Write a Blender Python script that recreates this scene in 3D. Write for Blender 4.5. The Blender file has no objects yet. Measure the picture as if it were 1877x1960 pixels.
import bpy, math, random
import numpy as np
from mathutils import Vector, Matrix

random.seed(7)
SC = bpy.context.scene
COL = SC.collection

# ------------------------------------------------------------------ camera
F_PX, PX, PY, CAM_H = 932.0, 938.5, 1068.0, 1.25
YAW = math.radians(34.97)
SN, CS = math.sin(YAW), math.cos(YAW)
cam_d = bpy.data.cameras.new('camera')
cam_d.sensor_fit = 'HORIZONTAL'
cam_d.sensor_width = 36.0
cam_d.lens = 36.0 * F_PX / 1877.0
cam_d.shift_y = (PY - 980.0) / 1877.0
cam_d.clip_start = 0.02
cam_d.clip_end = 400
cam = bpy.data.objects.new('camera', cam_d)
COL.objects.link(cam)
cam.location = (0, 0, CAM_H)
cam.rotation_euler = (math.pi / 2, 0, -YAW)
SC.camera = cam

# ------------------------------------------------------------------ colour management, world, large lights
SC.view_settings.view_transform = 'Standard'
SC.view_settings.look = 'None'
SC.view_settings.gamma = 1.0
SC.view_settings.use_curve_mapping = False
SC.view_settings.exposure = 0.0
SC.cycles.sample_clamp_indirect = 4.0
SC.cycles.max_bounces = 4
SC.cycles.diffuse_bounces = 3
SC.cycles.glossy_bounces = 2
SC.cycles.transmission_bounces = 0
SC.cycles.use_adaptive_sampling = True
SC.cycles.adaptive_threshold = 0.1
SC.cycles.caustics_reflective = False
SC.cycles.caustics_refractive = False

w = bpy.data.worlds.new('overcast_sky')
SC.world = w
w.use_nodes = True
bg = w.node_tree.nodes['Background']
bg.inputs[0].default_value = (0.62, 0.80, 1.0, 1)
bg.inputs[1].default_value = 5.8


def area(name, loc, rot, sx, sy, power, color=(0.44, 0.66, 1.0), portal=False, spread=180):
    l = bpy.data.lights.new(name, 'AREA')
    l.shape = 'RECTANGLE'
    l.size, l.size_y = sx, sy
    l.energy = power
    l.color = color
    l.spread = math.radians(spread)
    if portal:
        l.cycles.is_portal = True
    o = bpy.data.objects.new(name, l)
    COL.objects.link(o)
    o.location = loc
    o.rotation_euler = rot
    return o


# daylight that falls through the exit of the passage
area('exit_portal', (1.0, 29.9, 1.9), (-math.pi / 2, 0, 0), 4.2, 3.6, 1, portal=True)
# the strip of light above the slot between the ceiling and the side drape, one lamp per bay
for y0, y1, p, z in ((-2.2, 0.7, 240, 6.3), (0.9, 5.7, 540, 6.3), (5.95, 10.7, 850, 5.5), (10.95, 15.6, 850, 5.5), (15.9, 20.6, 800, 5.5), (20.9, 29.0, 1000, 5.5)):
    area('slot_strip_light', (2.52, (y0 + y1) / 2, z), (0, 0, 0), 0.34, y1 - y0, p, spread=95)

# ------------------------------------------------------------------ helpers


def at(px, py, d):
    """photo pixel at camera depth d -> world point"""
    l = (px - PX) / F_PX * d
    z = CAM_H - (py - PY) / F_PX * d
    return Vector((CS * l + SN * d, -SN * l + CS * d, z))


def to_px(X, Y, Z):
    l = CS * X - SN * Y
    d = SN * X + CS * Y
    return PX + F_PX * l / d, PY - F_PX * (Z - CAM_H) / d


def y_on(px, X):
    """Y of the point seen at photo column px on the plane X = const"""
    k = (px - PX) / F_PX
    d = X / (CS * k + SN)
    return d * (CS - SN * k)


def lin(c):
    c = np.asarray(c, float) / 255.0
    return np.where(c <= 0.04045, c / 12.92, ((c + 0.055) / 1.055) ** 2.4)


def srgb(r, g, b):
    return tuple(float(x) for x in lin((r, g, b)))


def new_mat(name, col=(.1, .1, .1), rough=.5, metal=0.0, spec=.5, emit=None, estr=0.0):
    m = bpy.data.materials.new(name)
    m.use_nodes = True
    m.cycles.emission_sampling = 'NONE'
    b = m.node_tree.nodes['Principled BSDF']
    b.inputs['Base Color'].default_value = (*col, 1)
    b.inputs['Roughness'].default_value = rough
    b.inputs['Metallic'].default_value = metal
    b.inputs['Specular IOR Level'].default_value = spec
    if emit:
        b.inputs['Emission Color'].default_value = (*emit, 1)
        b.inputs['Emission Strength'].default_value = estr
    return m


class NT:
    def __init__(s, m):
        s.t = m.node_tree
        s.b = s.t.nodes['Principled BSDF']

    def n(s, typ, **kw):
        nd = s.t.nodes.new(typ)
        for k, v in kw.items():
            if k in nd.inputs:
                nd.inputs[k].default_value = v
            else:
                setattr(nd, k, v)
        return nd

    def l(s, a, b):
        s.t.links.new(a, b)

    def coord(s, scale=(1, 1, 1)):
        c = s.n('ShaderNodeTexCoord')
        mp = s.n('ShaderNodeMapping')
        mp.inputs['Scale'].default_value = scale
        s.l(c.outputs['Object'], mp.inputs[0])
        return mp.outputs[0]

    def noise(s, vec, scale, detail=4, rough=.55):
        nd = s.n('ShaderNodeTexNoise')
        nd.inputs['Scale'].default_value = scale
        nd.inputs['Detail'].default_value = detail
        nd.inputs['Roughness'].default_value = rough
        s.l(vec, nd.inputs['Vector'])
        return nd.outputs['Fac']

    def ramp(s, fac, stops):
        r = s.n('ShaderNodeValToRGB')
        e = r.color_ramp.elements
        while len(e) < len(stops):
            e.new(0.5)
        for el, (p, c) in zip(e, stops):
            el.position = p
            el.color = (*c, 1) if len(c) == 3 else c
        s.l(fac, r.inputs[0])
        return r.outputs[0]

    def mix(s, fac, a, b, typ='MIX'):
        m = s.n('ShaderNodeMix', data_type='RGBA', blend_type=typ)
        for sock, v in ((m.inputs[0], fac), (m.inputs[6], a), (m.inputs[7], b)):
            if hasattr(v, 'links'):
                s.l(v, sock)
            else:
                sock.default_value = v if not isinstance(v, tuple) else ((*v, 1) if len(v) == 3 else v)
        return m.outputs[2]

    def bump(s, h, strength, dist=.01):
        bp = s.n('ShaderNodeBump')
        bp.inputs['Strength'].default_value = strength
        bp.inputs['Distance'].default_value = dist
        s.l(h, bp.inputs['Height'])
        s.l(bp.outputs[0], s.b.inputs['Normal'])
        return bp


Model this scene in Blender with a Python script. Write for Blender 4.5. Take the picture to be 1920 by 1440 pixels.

> The exercise
Return exactly the lines from the beginning of the data above through the one containing "SC.camera = cam", please. Include both end lines and add nothing else.

> Reply
Write a Blender Python script that recreates this scene in 3D. Write for Blender 4.5. The Blender file has no objects yet. Measure the picture as if it were 1877x1960 pixels.
import bpy, math, random
import numpy as np
from mathutils import Vector, Matrix

random.seed(7)
SC = bpy.context.scene
COL = SC.collection

# ------------------------------------------------------------------ camera
F_PX, PX, PY, CAM_H = 932.0, 938.5, 1068.0, 1.25
YAW = math.radians(34.97)
SN, CS = math.sin(YAW), math.cos(YAW)
cam_d = bpy.data.cameras.new('camera')
cam_d.sensor_fit = 'HORIZONTAL'
cam_d.sensor_width = 36.0
cam_d.lens = 36.0 * F_PX / 1877.0
cam_d.shift_y = (PY - 980.0) / 1877.0
cam_d.clip_start = 0.02
cam_d.clip_end = 400
cam = bpy.data.objects.new('camera', cam_d)
COL.objects.link(cam)
cam.location = (0, 0, CAM_H)
cam.rotation_euler = (math.pi / 2, 0, -YAW)
SC.camera = cam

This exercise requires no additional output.